И наоборот: более ранний запрет правительства на продажу говядины с костями являет пример того, как не надо принимать решения. Правительственный комитет по изучению губчатой энцефалопатии (SEAC) занимался проблемой стейков на косточке и бычьих хвостов; увы, произошла утечка информации, адресатом которой стала Би-би-си. Джек Каннингем, глава Министерства сельского хозяйства, рыбоводства и пищевой промышленности, и Рон Дэвис, секретарь по делам Уэльса, запаниковали и потребовали немедленной встречи с Тони Блэром. Тони был застигнут врасплох — он этой проблемой серьезно не занимался. Уточнил, распространяется ли запрет на ребрышки (если, конечно, они не свиные), и под давлением принял неверное решение. Позднее открылось, что речь шла лишь о шести случаях в год попадания потенциально опасной говядины в продажу и что не было никаких оснований принимать столь экстремальные меры. Нам потребовалось несколько лет напряженной работы, чтобы вернуть в продовольственные магазины стейки на косточке.
Урок ясен: осмотрительный лидер никогда не позволит «вытянуть» из себя решение, обязательно требует предоставления ему всех фактов и выслушивает все аргументы.

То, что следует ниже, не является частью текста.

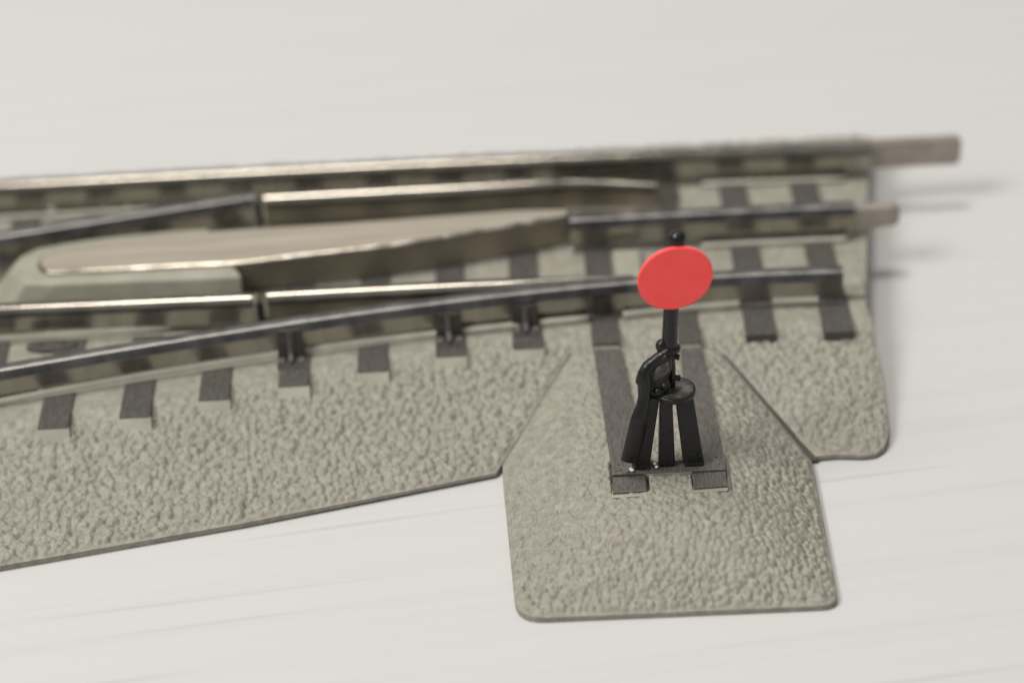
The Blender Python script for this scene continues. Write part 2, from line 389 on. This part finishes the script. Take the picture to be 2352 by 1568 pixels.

Одна из самых больших трудностей в правительстве — отменить ранее принятое решение, особенно то, которое нелегко далось. Прекрасно иллюстрирует такую ситуацию казус, по неподтвержденным сведениям, произошедший с Биллом Клинтоном (который, как известно, видел проблему минимум с четырех сторон одновременно). Итак, будучи губернатором Арканзаса, Клинтон дал уговорить себя запретить один проект. Случилось это в пятницу вечером, кабинет спикера легислатуры штата был уже заперт, и охранники подсунули вето под дверь. Однако уже в субботу Клинтон взвесил все аргументы и сделал вывод, что проект надо разрешить. Охране пришлось выуживать вето из-под двери; маневр был произведен посредством вешалки-«плечиков». Впрочем, выбор орудия значения не имеет; что имеет значение, так это пугающая склонность политических лидеров менять мнение, каковая склонность нередко приводит к катастрофическим последствиям. «Решения государя относительно частных дел подданных, — совершенно справедливо полагает Макиавелли, — должны быть бесповоротными, и мнение о нем должно быть таково, чтобы никому не могло прийти в голову, что можно обмануть или перехитрить государя»[55], иначе его сочтут непостоянным и ненадежным.